PA ANALYSIS: Active managers ‘cannibalising’ themselves to survive passive resurgence

Passive rivals have forced active managers to focus more on fees than ever before. But are active managers biting off more than they can chew by getting into smart beta?

PA ANALYSIS: Active managers 'cannibalising' themselves to survive passive resurgence
1 minute

Part of the problem, as Research Affiliates noted in a recent paper, is “smart beta now seems to encompass any quant-like strategy that claims some degree of transparency.”

Many smart beta products employ a simplistic factor-tilt strategy, based around themes like low volatility, value, quality, etc.   

But, factor-tilt strategies are not the optimal way to capture these premiums over the long term, particularly when taking transaction costs into account, argued the authors of the Research Affiliates paper.

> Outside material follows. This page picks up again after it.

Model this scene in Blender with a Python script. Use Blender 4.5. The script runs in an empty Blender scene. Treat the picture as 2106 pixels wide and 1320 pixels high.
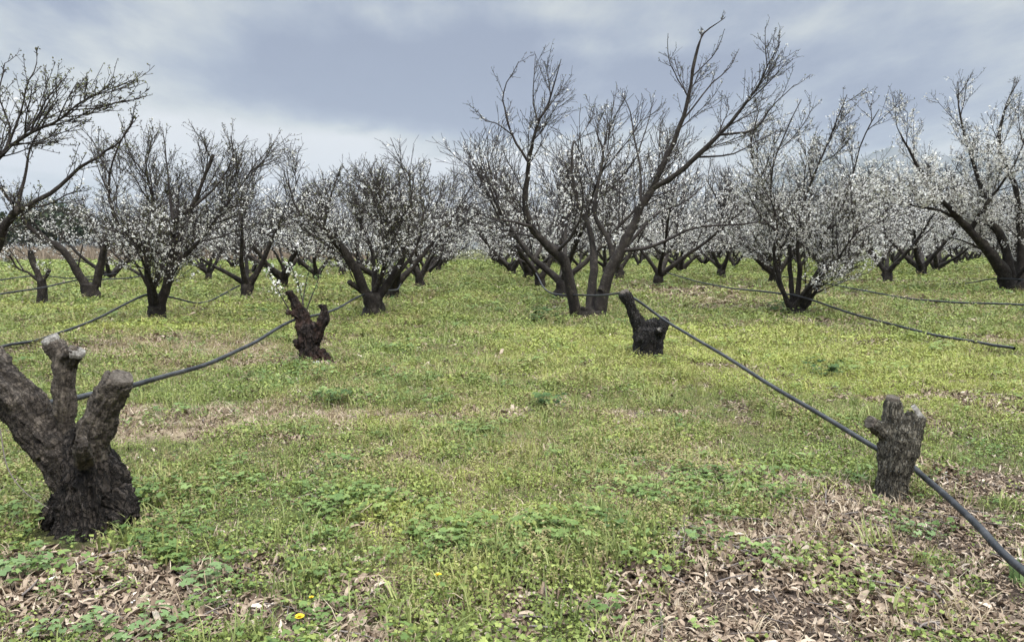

So, what should active managers do? Avoid getting into smart beta completely?

Instead of churning out ‘dumb’ smart beta commodities, managers might consider separately pricing different types of returns, offered Alliance Bernstein.

Returns that are simply reproducing market beta or factor beta should have lower fees, given that they are easier to achieve at a lower cost.

Conversely, smart beta products that produce idiosyncratic returns because of alpha-related components (i.e. are not simply index-huggers), should fetch a slightly higher price.

“This is not just about what makes commercial sense for asset managers, it also would be better aligned to an efficient fee allocation on the part of asset owners,” said the fund group.

“For the asset managers, it would be preferable either to simply lowering fees or else offering ‘smarter smart beta’ which amounts to the same thing.”  

Or, if the industry insists on using an AUM-based fee and stock price model, it would make sense to confine this fee structure to an area of the market where there is no clear passive alternative, like multi-asset investing, AB suggested.